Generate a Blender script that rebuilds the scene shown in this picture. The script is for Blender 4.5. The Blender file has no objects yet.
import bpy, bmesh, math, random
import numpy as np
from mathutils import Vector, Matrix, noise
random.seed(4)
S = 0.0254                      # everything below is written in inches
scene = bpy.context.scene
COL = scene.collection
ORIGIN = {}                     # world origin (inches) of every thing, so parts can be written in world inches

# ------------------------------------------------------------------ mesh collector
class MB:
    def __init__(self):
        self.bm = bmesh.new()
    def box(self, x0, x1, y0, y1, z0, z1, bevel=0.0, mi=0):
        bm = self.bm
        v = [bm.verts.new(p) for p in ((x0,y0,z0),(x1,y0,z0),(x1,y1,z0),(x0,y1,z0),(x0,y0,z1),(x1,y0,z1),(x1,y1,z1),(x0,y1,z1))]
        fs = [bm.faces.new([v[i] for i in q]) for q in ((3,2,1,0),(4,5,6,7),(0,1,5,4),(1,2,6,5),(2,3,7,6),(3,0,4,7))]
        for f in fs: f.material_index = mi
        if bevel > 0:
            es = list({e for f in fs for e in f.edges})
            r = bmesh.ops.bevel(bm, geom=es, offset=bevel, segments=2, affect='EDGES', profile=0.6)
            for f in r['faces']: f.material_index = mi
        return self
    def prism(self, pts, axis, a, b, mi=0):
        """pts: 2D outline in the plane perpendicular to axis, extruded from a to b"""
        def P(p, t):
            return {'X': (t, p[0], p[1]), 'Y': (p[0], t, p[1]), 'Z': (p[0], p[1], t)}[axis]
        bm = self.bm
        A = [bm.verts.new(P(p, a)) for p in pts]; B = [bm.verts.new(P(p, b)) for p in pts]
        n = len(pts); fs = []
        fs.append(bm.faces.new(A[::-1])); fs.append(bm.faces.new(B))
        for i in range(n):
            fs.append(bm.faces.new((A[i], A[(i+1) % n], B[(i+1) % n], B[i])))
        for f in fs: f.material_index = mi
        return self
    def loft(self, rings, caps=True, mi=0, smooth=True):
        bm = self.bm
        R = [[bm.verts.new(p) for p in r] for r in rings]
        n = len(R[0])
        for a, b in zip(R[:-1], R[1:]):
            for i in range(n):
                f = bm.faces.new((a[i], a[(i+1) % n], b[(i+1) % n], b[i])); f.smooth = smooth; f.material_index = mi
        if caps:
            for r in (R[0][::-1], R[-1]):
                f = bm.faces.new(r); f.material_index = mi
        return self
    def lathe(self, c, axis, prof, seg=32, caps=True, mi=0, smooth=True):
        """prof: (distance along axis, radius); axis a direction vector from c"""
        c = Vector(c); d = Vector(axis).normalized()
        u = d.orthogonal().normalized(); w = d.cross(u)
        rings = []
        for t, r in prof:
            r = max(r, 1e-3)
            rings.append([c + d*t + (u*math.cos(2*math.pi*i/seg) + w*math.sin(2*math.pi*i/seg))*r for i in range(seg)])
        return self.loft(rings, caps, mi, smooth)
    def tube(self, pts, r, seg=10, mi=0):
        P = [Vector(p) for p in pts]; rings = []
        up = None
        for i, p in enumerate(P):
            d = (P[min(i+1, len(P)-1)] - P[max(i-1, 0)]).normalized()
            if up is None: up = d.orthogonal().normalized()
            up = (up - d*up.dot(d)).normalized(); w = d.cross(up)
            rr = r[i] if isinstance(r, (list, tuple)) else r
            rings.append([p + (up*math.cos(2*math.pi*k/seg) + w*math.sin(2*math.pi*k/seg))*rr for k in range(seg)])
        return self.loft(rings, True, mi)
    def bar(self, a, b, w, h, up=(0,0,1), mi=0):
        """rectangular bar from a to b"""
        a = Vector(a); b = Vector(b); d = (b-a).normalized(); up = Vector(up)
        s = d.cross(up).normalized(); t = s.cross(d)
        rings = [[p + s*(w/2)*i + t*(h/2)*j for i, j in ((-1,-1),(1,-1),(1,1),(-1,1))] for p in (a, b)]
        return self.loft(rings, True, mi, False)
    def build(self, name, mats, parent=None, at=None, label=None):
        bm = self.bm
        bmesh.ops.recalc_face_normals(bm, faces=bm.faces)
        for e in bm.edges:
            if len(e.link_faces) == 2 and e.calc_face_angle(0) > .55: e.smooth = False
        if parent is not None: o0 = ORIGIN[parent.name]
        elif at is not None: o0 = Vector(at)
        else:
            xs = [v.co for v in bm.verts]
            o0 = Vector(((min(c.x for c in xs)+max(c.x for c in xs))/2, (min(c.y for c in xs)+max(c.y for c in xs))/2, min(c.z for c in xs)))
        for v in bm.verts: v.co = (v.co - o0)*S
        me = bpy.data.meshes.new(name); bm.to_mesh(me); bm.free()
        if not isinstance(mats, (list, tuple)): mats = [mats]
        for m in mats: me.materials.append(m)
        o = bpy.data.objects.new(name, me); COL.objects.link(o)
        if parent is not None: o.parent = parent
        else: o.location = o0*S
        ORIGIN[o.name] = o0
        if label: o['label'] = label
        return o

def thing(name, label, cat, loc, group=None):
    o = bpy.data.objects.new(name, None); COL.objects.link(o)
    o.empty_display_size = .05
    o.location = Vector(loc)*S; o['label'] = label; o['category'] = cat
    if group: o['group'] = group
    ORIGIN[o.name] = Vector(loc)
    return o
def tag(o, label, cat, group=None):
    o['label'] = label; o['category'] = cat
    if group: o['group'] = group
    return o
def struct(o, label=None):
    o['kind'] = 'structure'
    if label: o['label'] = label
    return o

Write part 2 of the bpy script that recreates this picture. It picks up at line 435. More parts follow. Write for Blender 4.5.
________
Aim of the exercise ->
Exactly as they appear, please write out the lines from the opening of the listing above down to the line containing "in world inches", with both end lines included.

The response ->
Generate a Blender script that rebuilds the scene shown in this picture. The script is for Blender 4.5. The Blender file has no objects yet.
import bpy, bmesh, math, random
import numpy as np
from mathutils import Vector, Matrix, noise
random.seed(4)
S = 0.0254                      # everything below is written in inches
scene = bpy.context.scene
COL = scene.collection
ORIGIN = {}                     # world origin (inches) of every thing, so parts can be written in world inches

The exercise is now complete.